June 17, 2005|By Dan Connolly | Dan Connolly,SUN STAFF
Minor played when Ripken didn't, like for a month in 1999 when the Iron Man was injured. Minor felt he needed to impress. The opposite happened. He didn't hit.
"I put all this pressure on myself and, with what I was getting from the outside, it really tore me down as far as being a player," he said. "When you do that, you don't produce at all, and I didn't produce at all."
Faded prospect
After Minor rode the organizational elevator for three seasons, his star had faded with the Orioles by winter 2000.
He was coming off a season in which he had hit 14 homers and driven in 48 runs at Triple-A Rochester, but he had just one extra-base hit in 84 major league at-bats.
In December 2000, the Orioles traded Minor to the Montreal Expos for Single-A right-hander Jorge Julio, who has become a key reliever for the Orioles. It was probably the best trade made during Syd Thrift's checkered regime as the club's de facto general manager.
On the other end of the deal was then-Expos GM Jim Beattie, now the Orioles' executive vice president. At the time, Minor was worth the gamble.
"When you are looking for a third baseman, you turn over as many leaves as you can to try and find someone," Beattie said. "And you think that maybe he was here under a lot of pressure. The first chance he gets didn't work, so maybe the next chance he gets he might be able to blossom a little bit."
Minor didn't want to leave his friends in Baltimore, but he viewed the trade as a new beginning. He played in just 55 games in 2001, didn't hit and was released.
"I didn't get a chance to play a whole lot, and it seemed to kind of downward spiral after that."
The Seattle Mariners grabbed him off waivers that offseason and sent him to Triple-A. He never made it back to the majors, leaving his career big league stat line at 142 games played, five homers, .177 batting average.
In 2003, the Los Angeles Dodgers grabbed him and tried to turn him into a right-handed reliever. He hadn't pitched since college, but figured it was worth a try. The experiment lasted a couple months. Then he ended up in the Atlantic League for the first time.
A ballpark meeting
Forget about the Ripken night or his first big league homer. Minor's most important moment on a baseball field came April 25, 1997.

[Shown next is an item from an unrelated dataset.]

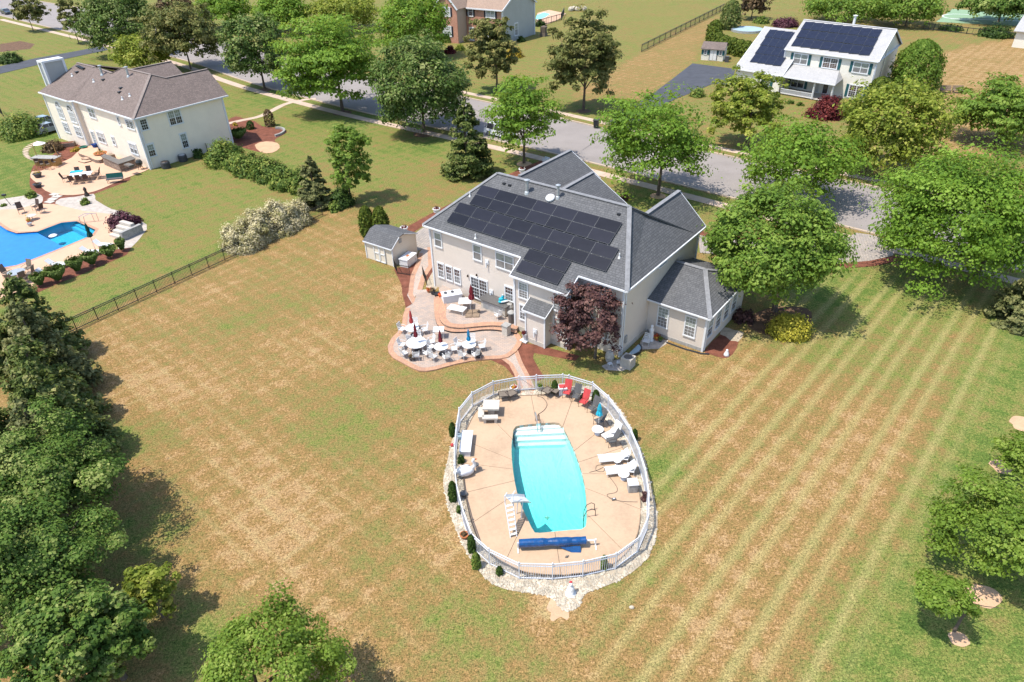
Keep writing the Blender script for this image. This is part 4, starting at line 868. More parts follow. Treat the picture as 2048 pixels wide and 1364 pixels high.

Initially, all he saw was the cat's eyes.
Allyson Phillips was a Salisbury elementary school teacher whose mother worked for a radio station known as Cat Country. That night in April, Phillips was part of an on-field promotion in which she had to wear a "big, black furry" cat costume. Minor, the star at Single-A Delmarva, didn't really notice her. After all, she was a mascot.
While Phillips helped out the station, her stepfather, a big baseball fan, asked Minor to sign a baseball for Phillips' birthday.
After the game, she went down to the field to thank Minor.
"I wasn't dressed as the cat then," she said with a laugh.
"We kind of hit it off right there," Minor said. "We have been together ever since."
They married in October 1999. Instead of following her husband around the country, she stayed in Salisbury teaching kindergarten. Now she is the one supporting Minor - financially and emotionally.
"It's not too hard, because it is something he wants to do," she said. "I don't want to be the one to say, `Hang it up.' It's got to be something he decides. Now, if it's 10 [more] years down the line, then, yeah, something is wrong with me."
Minor has promised himself he won't be doing this in his mid-30s if he's not at, or close to, the majors. He almost retired last season, when he was released by the Florida Marlins organization after 48 games in Double-A. But being signed out of the Atlantic League last year gave him hope it could happen again in 2005.
"I don't have any regrets about anything. If I would have played basketball instead of baseball, I wouldn't have been able to meet my wife," Minor said. "Baseball gave me the opportunity to meet somebody I am going to be with the rest of my life."
A comfortable spot
In front of every clubhouse locker at Clipper Magazine Stadium sits a padded "Barnstormers" stool. Except in front of Minor's.
A folding canvas chair with arm rests and drink holders guards the former major leaguer's locker. This isn't the Atlantic League's version of Barry Bonds' Barcalounger, though. There are no special privileges here. Minor found the chair stuffed in the trunk of his car, a remnant from a fishing trip. He figured it was more comfortable than the stool.
There's no substitute for experience.
Like his chair, Minor stands out in the cozy clubhouse, one that hadn't been equipped with a stereo system, television or clock a month into the season.
Only a handful of the Barnstormers have major league experience, so when Minor talks, they listen. When he arrives early to the ballpark, they watch. And they see Minor as any other teammate, not as a former can't-miss prospect.